What’s being described here? The preacher is offering an experiment or practice which you can try yourself (part 1). He’s also promising an experience or result which you can expect upon completion of this simple practice (part 2). You are offered the opportunity to verify the effectiveness of the whole procedure for yourself. All you have to do is try it out.

If we want to be a little more rigorous in our analysis of this though, we need to look at the underlying assumptions offered by the preacher. The biggest one obviously is that there is someone or something called Jesus. Next is you have to assume you are a sinner (whatever that means). I’m not counting salvation as an assumption here, because that’s technically a promised result, not something you start with (although maybe that could be debated differently). If both of those assumptions don’t conflict with your own observations, then it functions fine. If not, something else happens when you undergo the procedure they describe - you end up accepting the assumptions.

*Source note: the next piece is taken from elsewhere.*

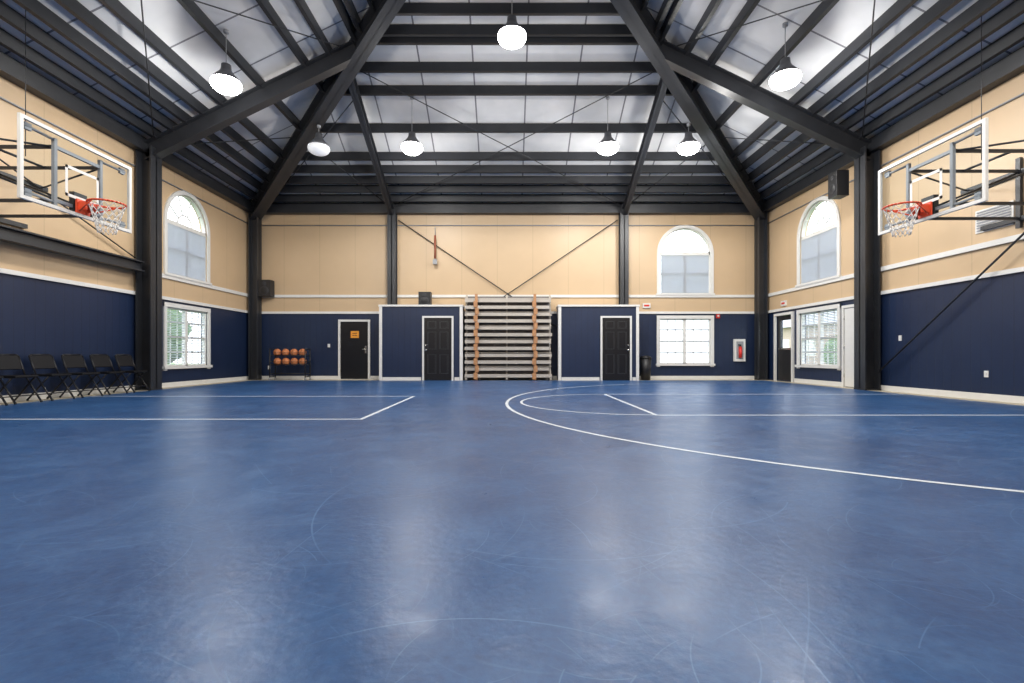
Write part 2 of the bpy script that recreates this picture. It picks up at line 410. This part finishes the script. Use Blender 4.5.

This reminds me of one of the biggest “tricks” that the Scientologists supposedly use to bring people into the fold: the personality test. Supposedly after you complete the personality test, they invite you in for a session after that to take care of the psychological/personal problems indicated on your test. At the completion of this session, you expect that your personal problems will be taken care of. Instead, you get a little piece of paper that says you’re now an official Scientologist. In other words, you have inadvertently accepted their underlying assumptions by agreeing to undertake their procedure, in the hopes of a specific result.

Anyway, my point here is not so much to try to accuse evangelists of trickery. Quite the opposite in fact. I think it’s cool that they are trying to outline something you can try for yourself. People often accuse Christians of having mindless blind faith. But in a way, it’s really not. They are trying to lay out a simple program of experience which you can verify on your own. What comes after that might be a different story, but it’s a very good hook, if you ask me.